Ma vision sera peut-être un peu moins pessimiste que celle de M. Mariton, même s’il ne faut pas ignorer les difficultés. Un certain nombre de facteurs nous laissent penser que le scénario proposé par le Gouvernement en matière de croissance peut se réaliser dans les mois qui viennent. On a évoqué la baisse de l’euro, celle du prix du pétrole, et l’on pourrait également parler de la diminution continue des taux d’intérêt. De tels éléments peuvent annoncer un retour de la croissance dans les mois qui viennent.
Par ailleurs, les mesures budgétaires qui nous sont proposées – qu’il s’agisse du projet de loi de finances initiale ou du projet de loi de finances rectificative – maintiennent un équilibre entre le nécessaire ajustement budgétaire – auquel le Gouvernement procède, notamment via une diminution de la dépense qui, à ma connaissance, est d’une ampleur historique – et la volonté de laisser allumés les moteurs de la croissance.
Je veux dire très clairement qu’un ajustement budgétaire plus brutal, alors que l’investissement privé n’est toujours pas reparti, aurait des conséquences très néfastes sur la croissance. C’est pourquoi l’équilibre recherché par le Gouvernement est le bon.
M. Mariton évoquait les incohérences supposées de la politique que nous menons en s’appuyant sur la réaction de M. Macron au rapport franco-allemand. Pour ma part, je me félicite de l’élaboration de ce rapport : il est extrêmement important que la France et l’Allemagne essaient de définir une stratégie commune. J’ai bien entendu la réaction de M. Macron, mais j’ai aussi entendu celle de M. Schäuble. Disons-le clairement : le ministre allemand a fermé la porte aux auteurs du rapport lorsqu’ils demandent à l’Allemagne de faire davantage en matière d’infrastructures et d’investissements. Il faut que nos deux pays continuent à se parler et tentent d’élaborer une stratégie commune, mais force est de constater que la position du ministre des finances allemand n’est pas très encourageante.
Quant à l’assouplissement du droit du travail, nous avons commencé à agir en ce sens, monsieur Mariton. Certes, il faut peut-être aller plus loin – je suis de ceux qui le pensent –, mais cette question dépend aussi du dialogue social et des échanges avec les forces syndicales, auxquelles nous n’avons pas vocation à nous substituer.
J’en viens au plan Juncker.

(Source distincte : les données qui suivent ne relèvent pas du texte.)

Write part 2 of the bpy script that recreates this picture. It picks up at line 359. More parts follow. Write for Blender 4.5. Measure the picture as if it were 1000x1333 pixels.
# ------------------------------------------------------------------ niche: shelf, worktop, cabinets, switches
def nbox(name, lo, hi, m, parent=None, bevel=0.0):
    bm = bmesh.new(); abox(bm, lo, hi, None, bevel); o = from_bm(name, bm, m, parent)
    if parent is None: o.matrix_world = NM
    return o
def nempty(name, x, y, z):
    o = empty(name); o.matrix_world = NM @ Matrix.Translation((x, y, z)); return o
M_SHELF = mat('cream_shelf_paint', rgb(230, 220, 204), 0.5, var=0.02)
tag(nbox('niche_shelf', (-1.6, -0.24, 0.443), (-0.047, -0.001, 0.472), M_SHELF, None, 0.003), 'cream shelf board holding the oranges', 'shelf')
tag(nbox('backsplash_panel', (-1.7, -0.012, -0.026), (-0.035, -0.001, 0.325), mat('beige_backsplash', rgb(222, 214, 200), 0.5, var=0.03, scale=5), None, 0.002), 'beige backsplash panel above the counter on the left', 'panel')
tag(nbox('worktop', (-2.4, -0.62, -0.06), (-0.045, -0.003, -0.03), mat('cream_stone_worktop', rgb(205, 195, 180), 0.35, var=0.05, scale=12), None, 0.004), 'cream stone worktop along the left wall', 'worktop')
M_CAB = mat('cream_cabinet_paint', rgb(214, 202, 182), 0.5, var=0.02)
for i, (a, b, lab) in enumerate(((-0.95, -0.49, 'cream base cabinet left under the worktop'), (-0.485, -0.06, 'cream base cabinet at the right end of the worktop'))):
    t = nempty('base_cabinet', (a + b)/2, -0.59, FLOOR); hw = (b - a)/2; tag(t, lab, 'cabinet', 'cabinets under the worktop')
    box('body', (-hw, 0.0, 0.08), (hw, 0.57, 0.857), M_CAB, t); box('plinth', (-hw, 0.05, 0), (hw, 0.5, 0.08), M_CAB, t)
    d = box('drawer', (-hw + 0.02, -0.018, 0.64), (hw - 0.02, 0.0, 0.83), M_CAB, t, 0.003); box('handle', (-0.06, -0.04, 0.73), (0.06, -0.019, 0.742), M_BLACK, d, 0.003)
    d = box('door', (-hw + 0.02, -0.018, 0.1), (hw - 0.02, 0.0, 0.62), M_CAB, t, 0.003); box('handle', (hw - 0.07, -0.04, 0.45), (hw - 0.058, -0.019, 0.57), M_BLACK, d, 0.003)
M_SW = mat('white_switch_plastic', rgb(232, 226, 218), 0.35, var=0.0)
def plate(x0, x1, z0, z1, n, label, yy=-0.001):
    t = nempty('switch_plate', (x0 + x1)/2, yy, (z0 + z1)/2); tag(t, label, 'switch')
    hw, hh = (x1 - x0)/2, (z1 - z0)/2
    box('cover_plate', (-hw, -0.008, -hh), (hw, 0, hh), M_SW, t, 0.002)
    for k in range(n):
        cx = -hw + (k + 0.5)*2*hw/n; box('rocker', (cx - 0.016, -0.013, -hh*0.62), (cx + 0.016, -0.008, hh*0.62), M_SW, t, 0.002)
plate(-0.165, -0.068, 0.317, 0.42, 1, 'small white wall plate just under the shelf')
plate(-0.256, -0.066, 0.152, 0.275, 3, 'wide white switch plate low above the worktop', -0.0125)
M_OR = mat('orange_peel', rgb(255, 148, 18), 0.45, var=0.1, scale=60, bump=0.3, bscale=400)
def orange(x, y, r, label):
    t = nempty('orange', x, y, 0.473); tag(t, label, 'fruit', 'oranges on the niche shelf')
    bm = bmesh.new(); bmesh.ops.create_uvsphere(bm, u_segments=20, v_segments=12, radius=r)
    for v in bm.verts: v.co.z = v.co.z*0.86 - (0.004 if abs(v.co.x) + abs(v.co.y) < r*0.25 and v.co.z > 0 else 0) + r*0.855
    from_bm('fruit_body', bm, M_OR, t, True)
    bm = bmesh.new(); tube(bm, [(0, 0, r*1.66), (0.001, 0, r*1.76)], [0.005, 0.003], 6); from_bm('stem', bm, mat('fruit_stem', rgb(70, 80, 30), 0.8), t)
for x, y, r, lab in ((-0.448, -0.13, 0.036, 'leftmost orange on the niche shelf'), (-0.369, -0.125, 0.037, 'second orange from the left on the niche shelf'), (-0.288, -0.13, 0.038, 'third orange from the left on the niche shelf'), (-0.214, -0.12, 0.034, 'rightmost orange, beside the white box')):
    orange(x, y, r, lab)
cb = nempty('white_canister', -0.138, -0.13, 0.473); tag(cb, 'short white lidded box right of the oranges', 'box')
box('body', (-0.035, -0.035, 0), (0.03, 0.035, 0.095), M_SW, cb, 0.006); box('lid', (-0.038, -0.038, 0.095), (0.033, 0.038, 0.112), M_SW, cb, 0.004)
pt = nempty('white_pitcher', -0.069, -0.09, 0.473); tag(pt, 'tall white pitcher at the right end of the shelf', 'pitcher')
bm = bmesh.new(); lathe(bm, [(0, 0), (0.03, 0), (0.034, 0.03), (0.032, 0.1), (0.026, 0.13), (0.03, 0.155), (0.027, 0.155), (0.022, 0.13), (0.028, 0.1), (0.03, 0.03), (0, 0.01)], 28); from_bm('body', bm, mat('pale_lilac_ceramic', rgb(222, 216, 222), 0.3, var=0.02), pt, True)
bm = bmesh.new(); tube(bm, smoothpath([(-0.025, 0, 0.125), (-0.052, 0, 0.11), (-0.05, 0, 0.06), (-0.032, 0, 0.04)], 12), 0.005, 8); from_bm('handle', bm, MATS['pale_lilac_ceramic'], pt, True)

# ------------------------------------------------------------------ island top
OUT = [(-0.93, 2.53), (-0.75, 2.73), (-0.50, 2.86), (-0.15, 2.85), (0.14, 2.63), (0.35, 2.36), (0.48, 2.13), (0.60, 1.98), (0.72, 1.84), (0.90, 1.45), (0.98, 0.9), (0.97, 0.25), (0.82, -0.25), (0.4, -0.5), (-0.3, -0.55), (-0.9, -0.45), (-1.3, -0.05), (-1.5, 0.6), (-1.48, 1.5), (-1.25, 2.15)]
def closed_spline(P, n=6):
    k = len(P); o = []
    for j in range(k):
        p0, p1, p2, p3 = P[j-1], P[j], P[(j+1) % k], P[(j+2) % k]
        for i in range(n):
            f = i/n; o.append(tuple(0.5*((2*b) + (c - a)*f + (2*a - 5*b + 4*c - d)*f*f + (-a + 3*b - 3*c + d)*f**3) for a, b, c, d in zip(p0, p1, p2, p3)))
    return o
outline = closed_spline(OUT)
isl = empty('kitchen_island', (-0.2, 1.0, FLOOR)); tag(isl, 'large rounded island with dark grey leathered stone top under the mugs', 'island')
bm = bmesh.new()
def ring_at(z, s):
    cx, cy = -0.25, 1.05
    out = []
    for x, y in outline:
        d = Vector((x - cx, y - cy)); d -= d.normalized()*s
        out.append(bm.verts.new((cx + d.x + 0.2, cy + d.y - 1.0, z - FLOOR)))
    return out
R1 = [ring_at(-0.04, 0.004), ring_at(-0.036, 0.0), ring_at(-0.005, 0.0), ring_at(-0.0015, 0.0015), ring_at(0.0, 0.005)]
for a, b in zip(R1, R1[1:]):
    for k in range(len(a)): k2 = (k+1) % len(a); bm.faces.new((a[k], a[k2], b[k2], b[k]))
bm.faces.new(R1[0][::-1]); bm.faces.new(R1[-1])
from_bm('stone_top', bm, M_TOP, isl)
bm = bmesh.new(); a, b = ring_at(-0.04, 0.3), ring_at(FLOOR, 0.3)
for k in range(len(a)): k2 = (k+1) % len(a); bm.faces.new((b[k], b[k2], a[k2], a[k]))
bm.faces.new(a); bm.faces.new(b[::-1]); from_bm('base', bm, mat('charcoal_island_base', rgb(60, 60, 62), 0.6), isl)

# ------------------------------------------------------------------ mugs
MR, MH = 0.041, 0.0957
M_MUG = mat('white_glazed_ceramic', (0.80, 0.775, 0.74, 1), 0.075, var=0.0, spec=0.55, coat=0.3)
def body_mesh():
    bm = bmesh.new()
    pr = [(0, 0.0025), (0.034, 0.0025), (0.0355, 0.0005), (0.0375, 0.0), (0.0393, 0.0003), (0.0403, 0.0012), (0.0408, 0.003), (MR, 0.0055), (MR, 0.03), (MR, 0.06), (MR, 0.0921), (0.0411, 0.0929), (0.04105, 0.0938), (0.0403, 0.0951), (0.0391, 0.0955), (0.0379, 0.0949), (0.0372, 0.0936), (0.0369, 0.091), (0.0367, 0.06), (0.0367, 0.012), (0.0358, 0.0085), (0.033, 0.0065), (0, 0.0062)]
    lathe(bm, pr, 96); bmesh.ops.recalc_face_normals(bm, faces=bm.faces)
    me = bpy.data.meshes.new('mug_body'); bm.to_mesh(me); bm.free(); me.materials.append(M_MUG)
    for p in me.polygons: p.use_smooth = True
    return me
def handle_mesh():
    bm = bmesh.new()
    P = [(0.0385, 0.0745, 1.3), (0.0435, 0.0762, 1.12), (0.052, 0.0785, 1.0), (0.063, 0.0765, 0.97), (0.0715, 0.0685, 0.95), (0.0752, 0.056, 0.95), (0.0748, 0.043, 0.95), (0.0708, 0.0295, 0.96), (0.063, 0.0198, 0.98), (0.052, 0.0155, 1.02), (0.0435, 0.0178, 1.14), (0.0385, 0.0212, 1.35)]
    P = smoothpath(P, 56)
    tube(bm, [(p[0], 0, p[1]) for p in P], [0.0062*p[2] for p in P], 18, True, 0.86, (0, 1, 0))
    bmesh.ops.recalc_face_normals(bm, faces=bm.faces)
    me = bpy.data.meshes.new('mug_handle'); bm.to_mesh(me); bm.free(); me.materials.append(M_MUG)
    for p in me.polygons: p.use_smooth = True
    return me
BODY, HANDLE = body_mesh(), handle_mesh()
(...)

Ce que l’on peut regretter, ce n’est pas l’insuffisance d’argent public, mais l’existence d’une interrogation quant à l’effet de levier proposé : l’apport d’un peu plus de 20 milliards d’euros de capitalisation – mais peut-être faudrait-il examiner ce montant de plus près – est-il cohérent avec l’annonce de plus de 300 milliards d’euros d’investissements ? Cette interrogation n’a pas été exprimée uniquement par le ministre français de l’économie, de l’industrie et du numérique, mais également par de nombreux observateurs. Il convient donc de développer ce plan, que la France a demandé et qui est une bonne chose, et de lui donner plus de force.
Pour toutes ces raisons, nous rejetterons cette motion de rejet préalable.